Depending on the problem, the sigmoid may be more conveniente than linear. You must have in mind that the sigmoid gives a bounded result.

A sigmoid activation function is lower and upper bounded. For instance, a logistic sigmoid function is ranged between (0,1) and a hyperbolic tangent is ranged between (-1,1). We often use sigmoid activation function in the output layer when we are dealing with a classification problem instead of a regression problem, that is, when the output target is categorical.

It is common practice to use one output unit for each class and if we use a logistic sigmoid activation function for the output layer, then the result is often interpreted as the posterior probability of the class given the input p(c|x). Thus, you can see the multilayer perceptron as a discriminative model like the logistic regression models. My experience is that this approach is powerful for classification purposes but it sometimes results in an ill-calibrated model. To avoid this problem you can also check the softmax activation function.

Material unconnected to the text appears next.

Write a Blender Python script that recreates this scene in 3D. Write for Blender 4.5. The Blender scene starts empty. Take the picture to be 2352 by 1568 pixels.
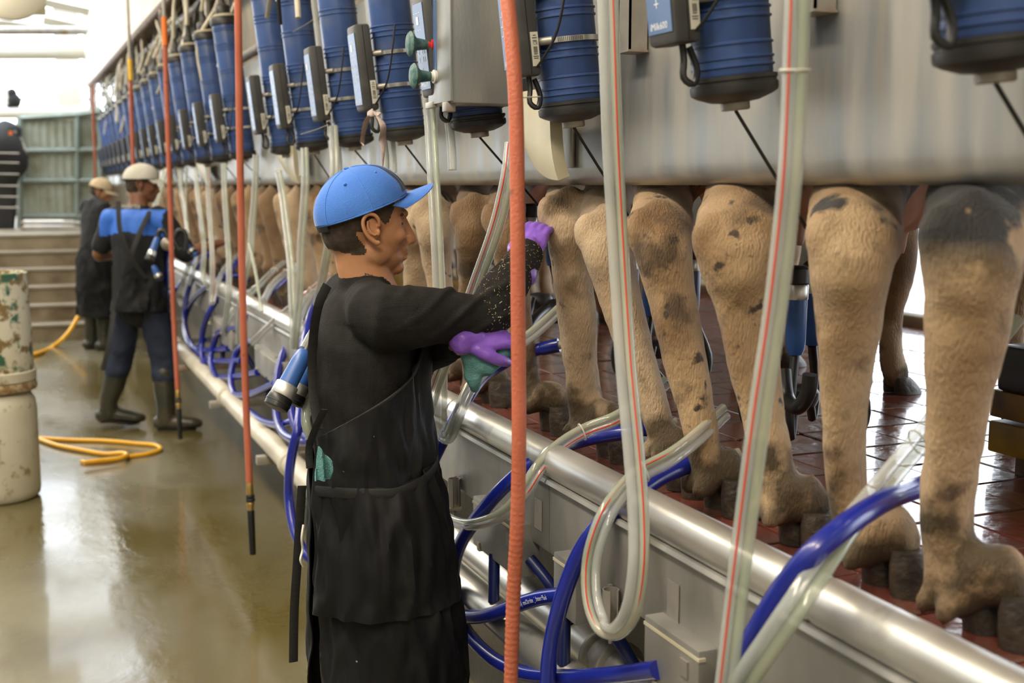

I'm a bit confused.....the output contains the  estimated values which are then compared to the targets. During training weights of the MLP are adjusted in order to minimize the difference between output and target. If the output is transformed by some function so should be the targets..at the end we carry out some nonlinear weighting of the goodness or costfunction. And this seems to me a matter of convenience, depends on the problem.

The statement isn't correct: in multilayer perceptrons the units are sigmoid functions, e.g. for the two-layer perceptron that can represent the XOR function. So it's rather the other way around; while the sigmoid functions realize a classification task, one should rather ask what a linear output function actually is useful for, since such cases might seem much more specialized. And, of course, through a classification scheme it is possible to generate probability distributions on target spaces-though the efficiency is another issue.

As far as I remember the sigmoid - for solving the XOR problem - is applied in the hidden layer whereas the output -should be treated in the same way as the target. Something I got wrong ?

Well, for solving the XOR problem, you need a hidden layer of two sigmoid units and their result is fed into another sigmoid unit, the output unit, which gives the answer. So all units are sigmoid. You could, of course, use any activation function but, for the XOR, at least, you do need to state the mapping, which amounts to giving a threshold, i.e. a sigmoid function. 

Both logistic sigmoid function and hyperbolic tangent function represent a balance between the linear and the non-linear behavior. However, logistic sigmoid function has only positive values and that is a disadvantage for the network. That will require a changes in the thresholds for the activation functions to mitigate it.